Wealth Inequality: A Hybrid Approach Toward Multidimensional Distributional National Accounts In Europe
提出一个实用框架来编制多维分配国民账户,综合衡量奥地利、芬兰、法国、德国和西班牙的12种可市场化财富成分及其分布,并连接宏观经济统计,揭示各国财富不平等和资产组合结构的差异。
This article proposes a practically feasible framework for compiling Multidimensional Distributional National Accounts (MDINAs) serving two functions: a comprehensive measure of (components of) net worth and their distribution, and a link to macroeconomic statistics. I break down 12 components of marketable wealth by wealth and income groups, and three functions of wealth for Austria, Finland, France, Germany, and Spain. MDINA complemented by summary indicators reveal large heterogeneity in the degree of inequality, and shed light on differences in the structure of wealth portfolios across and within countries.

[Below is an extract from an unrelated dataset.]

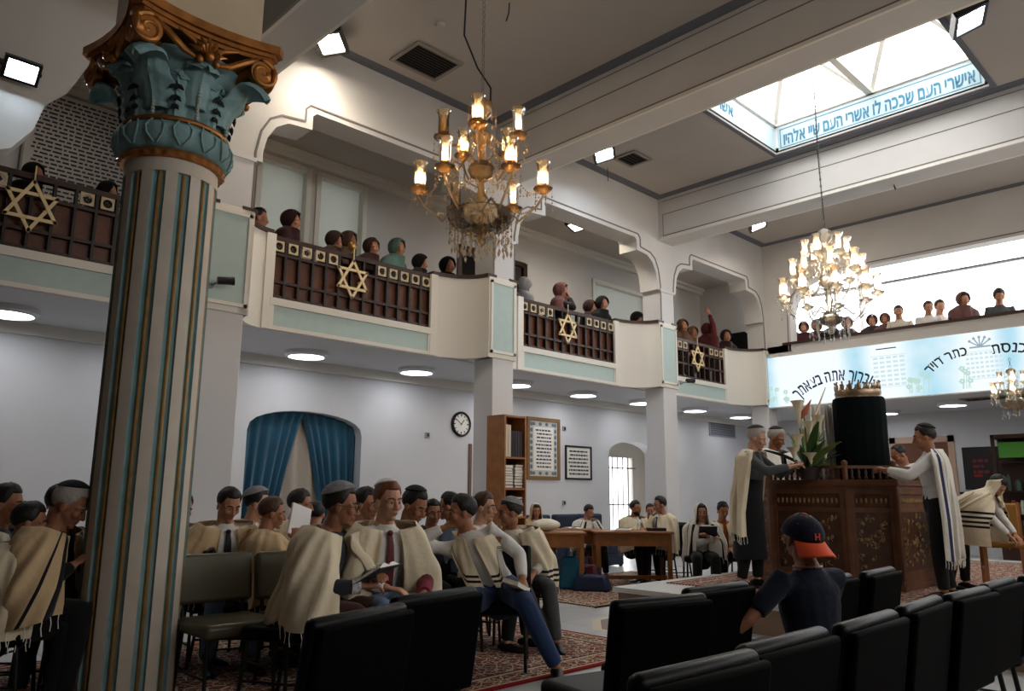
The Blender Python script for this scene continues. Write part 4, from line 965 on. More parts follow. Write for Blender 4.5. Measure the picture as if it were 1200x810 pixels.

I combine data collected in the largely harmonized HFCS survey and adjust for remaining differences in survey modes regarding the treatment of the top tail using (Generalized) Pareto models estimated from rich lists or top wealth shares derived from tax data and leaked information on wealth held in offshore tax havens. Measured inequality increases strongest in countries where surveys refrain from appropriate top‐tail corrections.